Человек — представитель биологического вида «гомо сапиенс». Каждый индивид обладает своеобразными, только ему присущими особенностями. Индивид, осознавший и реализовавший свою индивидуальность, становится личностью. Сюда входят уникальные способности, неповторимые потребности и личная, не перелагаемая на других ответственность. Личность как целое есть нечто большее, чем совокупность возложенных на нее социальных ролей. Поэтому можно понять художника, который восстает против попытки поставить знак равенства между человеком и его местом в обществе. Играя предписанную ему роль, человек лжет — такова позиция автора в фильме «Расемон». Напомним читателю, как разворачивается действие.
…Под полуразрушенными воротами Расемон укрылись от дождя три человека. Один из них — старик крестьянин силится осмыслить событие, с которым ему только что довелось соприкоснуться. Был умерщвлен самурай; пойманный разбойник сознался в убийстве и рассказал судебному чиновнику подробности. Разбойник прельстился молодой женой самурая, когда супружеская чета проходила по лесу, хитростью заманил их в чащу, сбил мужа с ног, привязал к дереву и на его глазах овладел красавицей. Затем последовал честный поединок, в котором разбойник лихим ударом меча на тридцатом выпаде сразил противника. Что касается женщины, то она, по-видимому, убежала, да ему, впрочем, до нее не было никакого дела, он взял лишь свой боевой трофей — меч врага и пропил его в городе.

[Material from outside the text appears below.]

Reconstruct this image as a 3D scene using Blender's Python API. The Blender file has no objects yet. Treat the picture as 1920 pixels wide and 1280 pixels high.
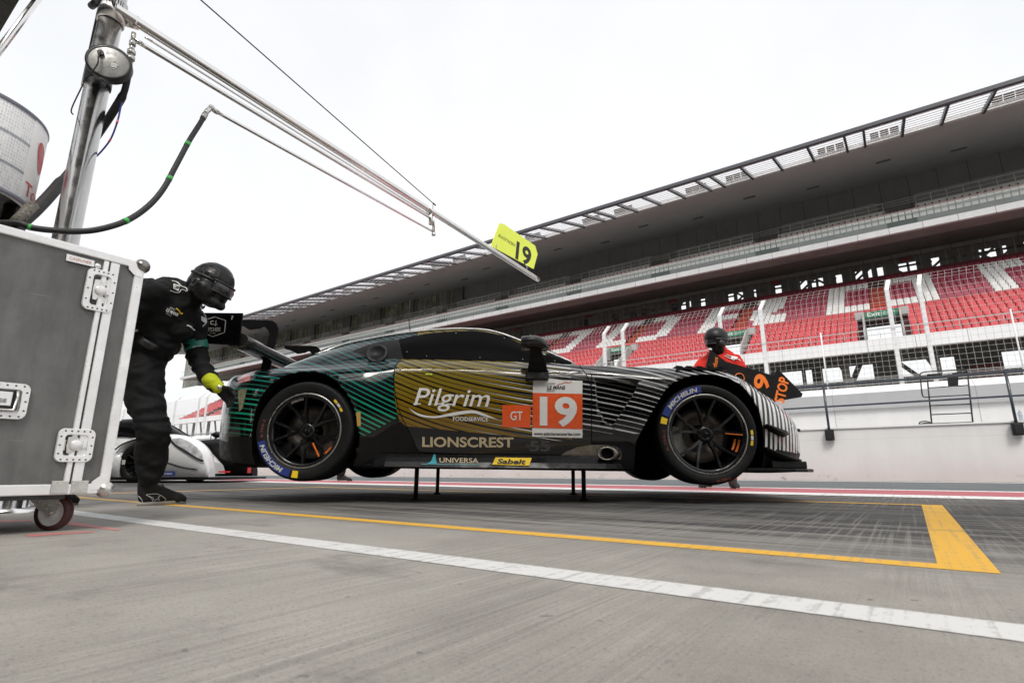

Но вот перед следователем появляется жена самурая. В ее устах эта история выглядит иначе. Да, ее изнасиловали, но затем разбойник исчез, никакого поединка не было. Она разрезала веревки, которыми был привязан ее муж, и, раздавленная горем, просила умертвить ее. Но бесчувственный мужчина, потрясенный только своим горем, как будто окаменел; он молча с презрением и ненавистью смотрел на нее. Она не могла вынести этого взгляда, умоляла мужа сказать что-нибудь, плакала, кричала и в конце концов в состоянии аффекта заколола его кинжалом.
54
По мнению А. Тарковского, «кино как инструмент обладает даже большими возможностями, чем проза» («Искусство кино», 1977, № 7, с. 117).